Set your mind above
Paul lifts the Colossians' gaze
Paul writes to a church distracted by lesser things — rules, rituals, the endless management of the visible — and lifts their eyes: if you have been raised with Christ, seek the things that are above. Set your mind on things above, not on the things on the earth.
It is a command about altitude. The mind drifts downward by default, settling on the urgent, the immediate, the earthbound. Direction in leadership begins higher up — with what is ultimate shaping what is daily. A leader whose mind never rises above the in-tray will steer by whatever is loudest, not by what matters most. Where the mind is set, the life will eventually go.
“One thing is needed. Mary has chosen the good part, which will not be taken away from her.”
— Jesus, to Martha — Luke 10:42 (WEB)
Direction begins with altitude. Where a leader's mind is set — on what is ultimate or merely urgent — is where the whole enterprise will eventually steer.

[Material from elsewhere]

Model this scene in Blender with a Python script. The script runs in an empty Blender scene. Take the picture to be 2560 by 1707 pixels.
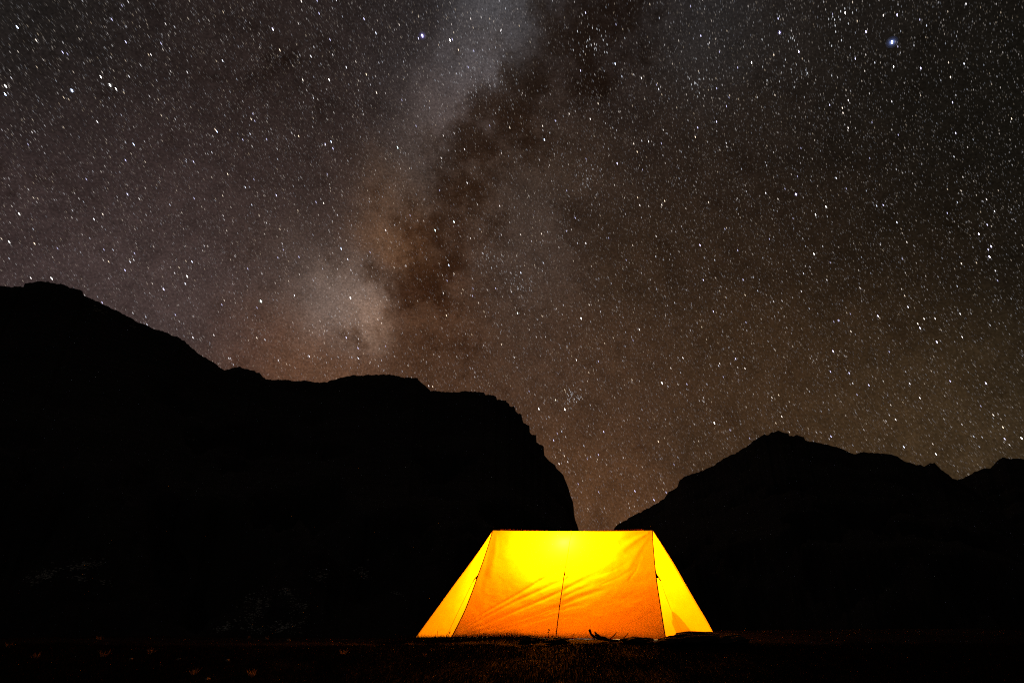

“Set your mind on the things that are above, not on the things that are on the earth.”
Paul knew the mind settles downward unless it is deliberately lifted. A leader formed here disciplines his attention upward — letting what is ultimate govern what is daily. The inner work is refusing to let the urgent crowd out the important in his own thinking.
Keep raising the team's gaze above the immediate to the purpose that gives it meaning. Connect daily tasks to the ultimate aim so people aren't steering by whatever is loudest. Model a mind set higher than the in-tray.
Busy leaders mistake constant attention to the urgent for diligence, and never lift their minds higher. The blind spot is steering an entire team by the loudest signal rather than the most important one.
Notice where your mind defaults when it drifts. This week, set one fixed time to lift your attention to the ultimate aim before the urgent floods back in.
The leader's mind drifts downward by default — to the urgent, the visible, the loudest thing in the room. But where the mind is set is where the life, and the team, will eventually go.
What has your mind settled on lately — and is it the thing that is ultimate, or merely the thing that is loudest?